* Supplied material *
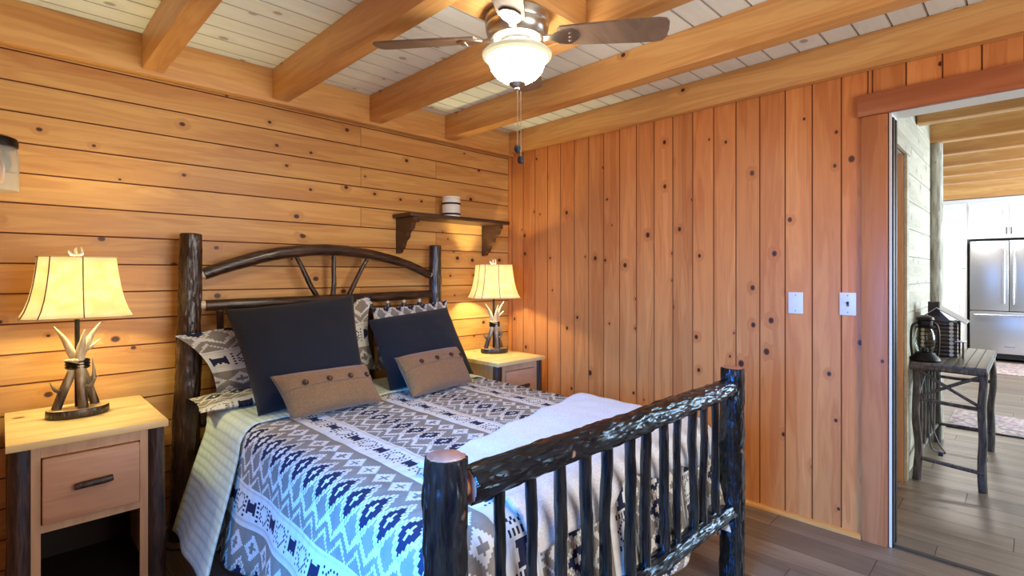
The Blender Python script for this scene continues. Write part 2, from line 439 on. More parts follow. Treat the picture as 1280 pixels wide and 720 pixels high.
# left and front walls (behind the camera), each with a window opening
def wall_with_window(name, nax, face, lo, hi, wl, wh, z0, z1, out):
    bm = NB(); ca = 1-nax
    def bx(c0, c1, a, b):
        q = [[0, 0], [0, 0], [a, b]]; q[ca] = [c0, c1]; q[nax] = sorted([face, face+out*.1])
        box(bm, *q[0], *q[1], *q[2])
    bx(lo, wl, 0, CEIL); bx(wh, hi, 0, CEIL); bx(wl, wh, 0, z0); bx(wl, wh, z1, CEIL)
    return struct(name, bm, wood(name+'_pine', (214, 148, 88), (172, 100, 50), ax=ca, p=.3, tone=False), smooth=False)
wall_with_window('wall_left', 0, XL, YF, 0.0, -3.0, -1.55, .75, 2.1, -1)
wall_with_window('wall_front', 1, YF, XL, 0.0, -2.6, -.9, .6, 2.1, -1)
def window(name, nax, face, wl, wh, z0, z1):
    ca = 1-nax; root = bpy.data.objects.new(name, None); C.objects.link(root); root['kind'] = 'structure'
    bm = NB()
    def bx(c0, c1, a, b, t=.03):
        q = [[0, 0], [0, 0], [a, b]]; q[ca] = [c0, c1]; q[nax] = [face-t, face+t]; box(bm, *q[0], *q[1], *q[2])
    bx(wl, wl+.05, z0, z1); bx(wh-.05, wh, z0, z1); bx(wl+.05, wh-.05, z0, z0+.05); bx(wl+.05, wh-.05, z1-.05, z1)
    m = (wl+wh)/2; bx(m-.02, m+.02, z0+.05, z1-.05, .02)
    mk('window_frame', bm, white_paint, root, smooth=False)
window('window_1', 0, XL-.05, -3.0, -1.55, .75, 2.1); window('window_2', 1, YF-.05, -2.6, -.9, .6, 2.1)
# floor (bedroom, hall, kitchen): grey planks along y
bm = NB(); tn = []
def floor_strip(x0, x1, y0, y1):
    k = int(math.floor(x0/.18))
    xs = [x0]+[.18*i for i in range(k+1, int(math.ceil(x1/.18)))]+[x1]
    random.seed(3)
    boards(bm, tn, 1, 0, 2, 1, 0.0, y0, y1, xs, lambda i: [y for y in [y0+((i*.47) % 1.2)+1.2*j for j in range(9)] if y0+.05 < y < y1-.05], ch=.0012, dp=.0015)
floor_strip(XL, 0.02, YF, 0.0); floor_strip(.03, 8.6, -5.2, .6)
back_plane(bm, tn, 2, 1, 0.0, ((0, XL, 8.6), (1, -5.2, .6)), dp=.0016)
fl_groove = plain('plank_seam', (66, 56, 48), .7)
w = struct('floor', bm, [floor_m, fl_groove], smooth=False, norm=False); tone_attr(w, tn)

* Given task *
Transcribe each line above verbatim, with the pictures left out.

* Worked solution *
The Blender Python script for this scene continues. Write part 2, from line 439 on. More parts follow. Treat the picture as 1280 pixels wide and 720 pixels high.
# left and front walls (behind the camera), each with a window opening
def wall_with_window(name, nax, face, lo, hi, wl, wh, z0, z1, out):
    bm = NB(); ca = 1-nax
    def bx(c0, c1, a, b):
        q = [[0, 0], [0, 0], [a, b]]; q[ca] = [c0, c1]; q[nax] = sorted([face, face+out*.1])
        box(bm, *q[0], *q[1], *q[2])
    bx(lo, wl, 0, CEIL); bx(wh, hi, 0, CEIL); bx(wl, wh, 0, z0); bx(wl, wh, z1, CEIL)
    return struct(name, bm, wood(name+'_pine', (214, 148, 88), (172, 100, 50), ax=ca, p=.3, tone=False), smooth=False)
wall_with_window('wall_left', 0, XL, YF, 0.0, -3.0, -1.55, .75, 2.1, -1)
wall_with_window('wall_front', 1, YF, XL, 0.0, -2.6, -.9, .6, 2.1, -1)
def window(name, nax, face, wl, wh, z0, z1):
    ca = 1-nax; root = bpy.data.objects.new(name, None); C.objects.link(root); root['kind'] = 'structure'
    bm = NB()
    def bx(c0, c1, a, b, t=.03):
        q = [[0, 0], [0, 0], [a, b]]; q[ca] = [c0, c1]; q[nax] = [face-t, face+t]; box(bm, *q[0], *q[1], *q[2])
    bx(wl, wl+.05, z0, z1); bx(wh-.05, wh, z0, z1); bx(wl+.05, wh-.05, z0, z0+.05); bx(wl+.05, wh-.05, z1-.05, z1)
    m = (wl+wh)/2; bx(m-.02, m+.02, z0+.05, z1-.05, .02)
    mk('window_frame', bm, white_paint, root, smooth=False)
window('window_1', 0, XL-.05, -3.0, -1.55, .75, 2.1); window('window_2', 1, YF-.05, -2.6, -.9, .6, 2.1)
# floor (bedroom, hall, kitchen): grey planks along y
bm = NB(); tn = []
def floor_strip(x0, x1, y0, y1):
    k = int(math.floor(x0/.18))
    xs = [x0]+[.18*i for i in range(k+1, int(math.ceil(x1/.18)))]+[x1]
    random.seed(3)
    boards(bm, tn, 1, 0, 2, 1, 0.0, y0, y1, xs, lambda i: [y for y in [y0+((i*.47) % 1.2)+1.2*j for j in range(9)] if y0+.05 < y < y1-.05], ch=.0012, dp=.0015)
floor_strip(XL, 0.02, YF, 0.0); floor_strip(.03, 8.6, -5.2, .6)
back_plane(bm, tn, 2, 1, 0.0, ((0, XL, 8.6), (1, -5.2, .6)), dp=.0016)
fl_groove = plain('plank_seam', (66, 56, 48), .7)
w = struct('floor', bm, [floor_m, fl_groove], smooth=False, norm=False); tone_attr(w, tn)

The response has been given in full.